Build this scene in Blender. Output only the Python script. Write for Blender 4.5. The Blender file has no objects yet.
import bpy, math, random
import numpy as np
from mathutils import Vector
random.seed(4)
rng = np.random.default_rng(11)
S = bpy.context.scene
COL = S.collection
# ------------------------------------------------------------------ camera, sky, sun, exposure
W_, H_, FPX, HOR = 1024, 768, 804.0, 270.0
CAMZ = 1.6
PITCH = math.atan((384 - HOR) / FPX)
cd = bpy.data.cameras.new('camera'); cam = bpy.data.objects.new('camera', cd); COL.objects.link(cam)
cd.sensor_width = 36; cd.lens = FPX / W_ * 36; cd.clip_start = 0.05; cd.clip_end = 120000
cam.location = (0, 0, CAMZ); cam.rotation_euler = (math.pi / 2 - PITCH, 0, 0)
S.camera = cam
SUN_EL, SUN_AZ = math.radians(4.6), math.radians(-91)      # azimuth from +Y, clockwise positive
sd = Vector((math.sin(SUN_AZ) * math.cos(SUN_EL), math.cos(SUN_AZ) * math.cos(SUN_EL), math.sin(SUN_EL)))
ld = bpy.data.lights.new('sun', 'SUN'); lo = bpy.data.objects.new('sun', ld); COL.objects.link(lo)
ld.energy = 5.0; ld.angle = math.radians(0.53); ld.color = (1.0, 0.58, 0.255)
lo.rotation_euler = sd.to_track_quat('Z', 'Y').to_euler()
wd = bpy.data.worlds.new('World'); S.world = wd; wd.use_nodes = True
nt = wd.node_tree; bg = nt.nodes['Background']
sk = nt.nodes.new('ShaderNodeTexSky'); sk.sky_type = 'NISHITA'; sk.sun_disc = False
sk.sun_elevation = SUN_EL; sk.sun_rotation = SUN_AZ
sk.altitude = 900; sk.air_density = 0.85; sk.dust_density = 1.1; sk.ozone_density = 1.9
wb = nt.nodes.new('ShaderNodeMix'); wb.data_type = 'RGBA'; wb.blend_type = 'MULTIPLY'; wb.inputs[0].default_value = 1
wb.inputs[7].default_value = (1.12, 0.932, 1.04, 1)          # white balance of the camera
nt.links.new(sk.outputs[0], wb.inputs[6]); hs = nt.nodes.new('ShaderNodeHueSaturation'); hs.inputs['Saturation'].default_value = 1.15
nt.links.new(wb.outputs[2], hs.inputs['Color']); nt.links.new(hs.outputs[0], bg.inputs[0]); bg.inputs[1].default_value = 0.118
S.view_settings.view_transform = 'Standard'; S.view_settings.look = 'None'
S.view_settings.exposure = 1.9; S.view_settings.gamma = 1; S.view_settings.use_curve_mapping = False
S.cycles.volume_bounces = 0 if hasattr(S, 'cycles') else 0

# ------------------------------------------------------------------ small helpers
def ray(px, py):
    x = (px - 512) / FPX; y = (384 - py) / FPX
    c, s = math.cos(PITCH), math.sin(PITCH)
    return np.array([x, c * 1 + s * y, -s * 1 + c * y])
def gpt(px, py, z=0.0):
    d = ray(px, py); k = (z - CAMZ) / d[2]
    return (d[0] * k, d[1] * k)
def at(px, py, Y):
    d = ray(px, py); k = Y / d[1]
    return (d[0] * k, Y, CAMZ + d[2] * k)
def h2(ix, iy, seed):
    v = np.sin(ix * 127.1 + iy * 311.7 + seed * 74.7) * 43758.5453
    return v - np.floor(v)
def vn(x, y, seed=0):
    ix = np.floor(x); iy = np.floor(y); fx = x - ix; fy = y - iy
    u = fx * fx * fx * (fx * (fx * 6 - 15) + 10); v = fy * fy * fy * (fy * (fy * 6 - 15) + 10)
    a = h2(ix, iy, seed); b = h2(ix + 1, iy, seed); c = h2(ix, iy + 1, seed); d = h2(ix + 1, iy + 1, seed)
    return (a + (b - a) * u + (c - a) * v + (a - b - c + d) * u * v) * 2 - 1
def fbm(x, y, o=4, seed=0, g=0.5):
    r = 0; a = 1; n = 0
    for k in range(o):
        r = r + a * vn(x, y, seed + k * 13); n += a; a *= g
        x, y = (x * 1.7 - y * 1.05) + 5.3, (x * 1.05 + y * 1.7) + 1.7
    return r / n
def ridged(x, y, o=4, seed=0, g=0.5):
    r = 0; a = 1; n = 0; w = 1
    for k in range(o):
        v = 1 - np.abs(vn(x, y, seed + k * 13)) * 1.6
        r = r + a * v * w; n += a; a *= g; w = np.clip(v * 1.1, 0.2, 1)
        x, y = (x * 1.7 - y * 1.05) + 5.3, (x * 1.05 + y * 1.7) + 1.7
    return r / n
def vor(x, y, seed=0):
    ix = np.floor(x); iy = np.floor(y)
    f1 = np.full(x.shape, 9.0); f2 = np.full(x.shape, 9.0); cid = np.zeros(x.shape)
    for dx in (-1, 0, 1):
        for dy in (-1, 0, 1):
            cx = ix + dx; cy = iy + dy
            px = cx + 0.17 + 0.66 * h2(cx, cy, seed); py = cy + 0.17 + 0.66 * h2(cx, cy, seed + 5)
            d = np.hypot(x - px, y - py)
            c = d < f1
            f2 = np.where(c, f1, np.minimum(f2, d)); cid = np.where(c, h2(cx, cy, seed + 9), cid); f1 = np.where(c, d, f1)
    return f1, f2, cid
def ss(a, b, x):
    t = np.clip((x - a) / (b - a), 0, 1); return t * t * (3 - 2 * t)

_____

* [TASK GOAL]: Count the lines in the material above where the string "objects" appears, then state only that count.

* [RESULT OF THIS TASK]: 3